Seguindo o ritual habitual, o primeiro-ministro israelita, Benjamin Netanyahu, ordenou a demolição das casas dos dois atacantes e o jornal Jerusalem Post confirmou que familiares de um e de outro foram detidos. O gabinete de segurança foi convocado para uma nova reunião, na tarde desta terça-feira, mas é pouco provável que a mão pesada prometida para “erradicar o terrorismo” estanque a violência que germina há meses. Até porque os acontecimentos no terreno continuam a deitar gasolina para o fogo.

Imad Jawabreh, um palestiniano de 22 anos, morreu nesta terça-feira ao ser atingido por disparos durante uma manifestação num campo de refugiados junto a Hebron. O Exército alega que os soldados tentavam dispersar manifestantes armados com cocktail-Molotov e pedras; vizinhos afirmam que Jawabreh estava num terraço distante dos protestos quando foi baleado no peito. Foi por causa de uma outra morte – a de um árabe israelita baleado pela polícia durante protestos na Galileia – que a violência, que durante semanas esteve concentrada em Jerusalém, alastrou nos últimos dias, reforçando os receios de que a região esteja prestes a viver uma nova Intifada.

O líder da última revolta palestiniana, iniciada em 2000, lançou nesta terça-feira um apelo nesse sentido. Da prisão onde cumpre quatro penas perpétuas, Marwan Barghouthi escreveu uma carta na qual diz que “a escolha pela resistência armada” é imperativa face à actual escalada e em que desafia a Autoridade Palestina a suspender toda a cooperação de segurança com Israel

Política e religião
A actual situação, coincidem todas as análises, torna-se mais explosiva porque, ao contrário de outros surtos recentes de violência, não há no horizonte qualquer perspectiva de um reinício das negociações de paz, interrompidas em Abril. Sem qualquer incentivo ao compromisso, tanto Netanyahu como o líder da Autoridade Palestiniana, Mahmoud Abbas, trocam a prudência por discursos para consumo interno, recheados de provocações. Uma tendência agravada pelo facto de tanto um como o outro serem alvo de críticas internas.  

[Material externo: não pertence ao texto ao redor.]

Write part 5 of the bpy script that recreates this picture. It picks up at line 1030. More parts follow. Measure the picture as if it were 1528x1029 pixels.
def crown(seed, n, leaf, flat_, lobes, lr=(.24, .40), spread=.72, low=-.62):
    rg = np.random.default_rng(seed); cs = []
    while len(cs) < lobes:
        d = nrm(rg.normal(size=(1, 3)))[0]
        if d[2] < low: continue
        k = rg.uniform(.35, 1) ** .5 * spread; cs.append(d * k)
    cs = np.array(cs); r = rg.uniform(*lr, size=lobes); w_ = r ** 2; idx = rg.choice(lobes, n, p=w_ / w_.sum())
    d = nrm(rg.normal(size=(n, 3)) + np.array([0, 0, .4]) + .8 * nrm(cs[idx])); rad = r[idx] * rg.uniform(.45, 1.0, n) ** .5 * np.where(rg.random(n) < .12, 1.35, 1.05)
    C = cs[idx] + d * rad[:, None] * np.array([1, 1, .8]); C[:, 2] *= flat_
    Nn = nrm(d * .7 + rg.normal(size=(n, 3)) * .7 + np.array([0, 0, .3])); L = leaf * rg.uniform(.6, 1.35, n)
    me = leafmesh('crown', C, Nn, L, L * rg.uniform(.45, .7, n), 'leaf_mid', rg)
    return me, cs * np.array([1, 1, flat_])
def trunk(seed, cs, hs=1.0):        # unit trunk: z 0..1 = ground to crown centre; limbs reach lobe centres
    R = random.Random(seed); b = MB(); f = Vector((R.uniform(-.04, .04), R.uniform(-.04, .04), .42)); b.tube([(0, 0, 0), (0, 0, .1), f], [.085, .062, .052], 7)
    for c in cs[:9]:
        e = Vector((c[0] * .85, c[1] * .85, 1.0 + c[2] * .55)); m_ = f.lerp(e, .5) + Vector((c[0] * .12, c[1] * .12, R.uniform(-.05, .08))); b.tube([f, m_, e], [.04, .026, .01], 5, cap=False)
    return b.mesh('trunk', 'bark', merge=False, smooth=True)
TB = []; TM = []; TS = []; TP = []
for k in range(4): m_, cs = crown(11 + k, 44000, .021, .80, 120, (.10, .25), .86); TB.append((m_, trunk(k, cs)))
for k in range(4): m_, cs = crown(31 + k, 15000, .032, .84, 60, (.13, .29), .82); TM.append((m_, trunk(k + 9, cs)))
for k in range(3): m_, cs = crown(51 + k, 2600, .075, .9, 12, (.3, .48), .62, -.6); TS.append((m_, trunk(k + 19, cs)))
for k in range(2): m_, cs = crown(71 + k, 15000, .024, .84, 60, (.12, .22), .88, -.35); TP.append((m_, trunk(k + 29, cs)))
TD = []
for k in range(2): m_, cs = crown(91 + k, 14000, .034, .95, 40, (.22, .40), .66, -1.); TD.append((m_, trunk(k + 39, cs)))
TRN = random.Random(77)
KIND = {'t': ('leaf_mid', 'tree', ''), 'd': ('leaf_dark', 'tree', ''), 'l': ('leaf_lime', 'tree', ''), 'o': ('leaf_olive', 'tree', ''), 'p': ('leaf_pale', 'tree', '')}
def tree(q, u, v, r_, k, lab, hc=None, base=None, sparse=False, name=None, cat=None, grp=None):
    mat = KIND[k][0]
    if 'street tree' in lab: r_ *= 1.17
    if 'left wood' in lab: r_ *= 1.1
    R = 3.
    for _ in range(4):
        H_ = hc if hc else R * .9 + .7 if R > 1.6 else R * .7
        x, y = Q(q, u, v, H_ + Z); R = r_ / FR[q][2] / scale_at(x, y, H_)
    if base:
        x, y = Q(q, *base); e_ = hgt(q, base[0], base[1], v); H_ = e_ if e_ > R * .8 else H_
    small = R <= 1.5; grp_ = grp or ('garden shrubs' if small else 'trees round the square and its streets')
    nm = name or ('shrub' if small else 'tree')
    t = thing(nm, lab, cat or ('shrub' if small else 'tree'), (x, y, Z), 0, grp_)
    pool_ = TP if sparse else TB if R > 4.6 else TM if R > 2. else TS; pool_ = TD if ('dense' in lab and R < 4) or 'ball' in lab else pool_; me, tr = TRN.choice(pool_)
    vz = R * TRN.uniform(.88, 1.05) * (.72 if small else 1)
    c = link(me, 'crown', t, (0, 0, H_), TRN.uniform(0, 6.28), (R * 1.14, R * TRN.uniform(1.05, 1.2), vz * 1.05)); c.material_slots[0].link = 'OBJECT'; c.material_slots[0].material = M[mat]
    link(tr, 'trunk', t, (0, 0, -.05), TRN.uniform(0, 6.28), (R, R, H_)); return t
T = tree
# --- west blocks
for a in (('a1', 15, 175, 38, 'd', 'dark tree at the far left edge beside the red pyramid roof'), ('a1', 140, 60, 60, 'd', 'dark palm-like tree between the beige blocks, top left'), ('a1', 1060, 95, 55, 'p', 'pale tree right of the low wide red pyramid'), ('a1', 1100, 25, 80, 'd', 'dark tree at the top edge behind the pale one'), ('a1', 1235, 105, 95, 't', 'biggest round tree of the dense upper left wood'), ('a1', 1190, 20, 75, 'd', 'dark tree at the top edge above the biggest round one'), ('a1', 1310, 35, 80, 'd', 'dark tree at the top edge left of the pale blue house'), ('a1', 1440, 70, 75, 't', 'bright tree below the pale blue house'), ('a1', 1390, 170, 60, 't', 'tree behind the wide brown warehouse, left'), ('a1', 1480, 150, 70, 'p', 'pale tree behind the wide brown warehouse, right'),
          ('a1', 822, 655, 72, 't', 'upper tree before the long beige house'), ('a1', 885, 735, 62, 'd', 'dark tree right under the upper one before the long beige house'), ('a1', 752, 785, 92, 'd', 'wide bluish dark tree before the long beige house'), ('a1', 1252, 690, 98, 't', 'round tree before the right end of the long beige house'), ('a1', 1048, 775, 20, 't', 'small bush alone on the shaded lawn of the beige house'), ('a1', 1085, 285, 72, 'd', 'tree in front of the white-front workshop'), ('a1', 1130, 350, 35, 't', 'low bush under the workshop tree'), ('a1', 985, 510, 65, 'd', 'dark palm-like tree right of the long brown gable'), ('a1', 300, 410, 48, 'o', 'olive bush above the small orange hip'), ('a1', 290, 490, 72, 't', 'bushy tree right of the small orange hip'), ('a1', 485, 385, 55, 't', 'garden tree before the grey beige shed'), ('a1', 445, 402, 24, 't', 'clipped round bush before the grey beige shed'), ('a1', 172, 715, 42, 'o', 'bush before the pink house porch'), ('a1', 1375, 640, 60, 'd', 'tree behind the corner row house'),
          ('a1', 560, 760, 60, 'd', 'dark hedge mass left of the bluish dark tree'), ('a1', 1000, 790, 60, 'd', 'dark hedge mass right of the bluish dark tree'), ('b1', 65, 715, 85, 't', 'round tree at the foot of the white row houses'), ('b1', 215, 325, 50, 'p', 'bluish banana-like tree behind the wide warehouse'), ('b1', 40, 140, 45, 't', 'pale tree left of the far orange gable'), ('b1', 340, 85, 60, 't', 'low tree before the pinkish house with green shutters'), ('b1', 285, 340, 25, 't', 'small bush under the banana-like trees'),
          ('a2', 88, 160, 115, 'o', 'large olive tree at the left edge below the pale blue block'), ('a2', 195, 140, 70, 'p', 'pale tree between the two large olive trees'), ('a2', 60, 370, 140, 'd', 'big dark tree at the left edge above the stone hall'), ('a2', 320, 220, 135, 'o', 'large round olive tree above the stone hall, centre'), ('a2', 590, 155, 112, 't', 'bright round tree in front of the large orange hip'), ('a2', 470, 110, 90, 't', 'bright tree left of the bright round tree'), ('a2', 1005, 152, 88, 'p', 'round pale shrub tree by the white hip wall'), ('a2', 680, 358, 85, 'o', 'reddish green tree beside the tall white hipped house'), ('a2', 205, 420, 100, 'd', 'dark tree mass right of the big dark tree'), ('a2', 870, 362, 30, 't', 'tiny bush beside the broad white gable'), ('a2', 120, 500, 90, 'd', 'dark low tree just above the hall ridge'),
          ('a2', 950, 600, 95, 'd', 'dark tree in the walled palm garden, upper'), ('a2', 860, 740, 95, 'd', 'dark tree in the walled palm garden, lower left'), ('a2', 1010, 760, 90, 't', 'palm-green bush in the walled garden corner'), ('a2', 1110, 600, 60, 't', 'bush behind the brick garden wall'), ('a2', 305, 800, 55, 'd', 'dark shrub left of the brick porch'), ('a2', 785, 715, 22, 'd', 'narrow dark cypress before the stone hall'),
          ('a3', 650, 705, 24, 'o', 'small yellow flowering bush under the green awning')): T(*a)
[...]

Netanyahu está já em  pré-campanha – as legislativas estão previstas para 2017, mas as fracturas multiplicam-se na coligação e a maioria dos analistas acredita que elas vão acontecer no prazo de seis meses. “Ele vendeu sempre a imagem de um líder forte e agora os terroristas estão a desafiá-lo, na mesma altura em que o sector mais à direita do seu governo o acusa de impotência”, sublinha Amos Harel, especialista em segurança do jornal Ha’aretz, para explicar por que têm sido tão escassos os apelos de Netanyahu à calma. Nesta terça-feira, na mesma intervenção em que disse que os “árabes israelitas são cidadãos com direitos e deveres iguais aos outros”, acusou Abbas de “não ser um parceiro na luta contra o terror” que “provou a sua irresponsabilidade” ao “espalhar mentiras” e incitar à violência.

O líder da Autoridade Palestiniana não foi mais conciliador. Aproveitando o décimo aniversário da morte de Yasser Arafat, em que trocou acusações com o Hamas, Abbas acusou Israel de “arrastar a região e o mundo para uma guerra religiosa” ao dar ouvidos aos que defendem o direito dos judeus a rezar no Pátio das Mesquitas (por eles denominado Monte do Templo). O local é epicentro das tensões religiosas em Jerusalém e, apesar de Netanyahu insistir que não pretende alterar o status quo, também não criticou os deputados da direita, incluindo do seu partido, que nas últimas semanas visitaram a zona.

Deslocações que os palestinianos vêem como provocações e que criam um factor adicional de desestabilização. Harel sublinha que os ataques das últimas semanas não diferem muito de outros registados em anos anteriores. “A diferença está na importância crescente do elemento religioso no conflito israelo-palestiniano, com a tensão em redor do Monte do Templo a alimentar consistentemente as chamas do conflito”.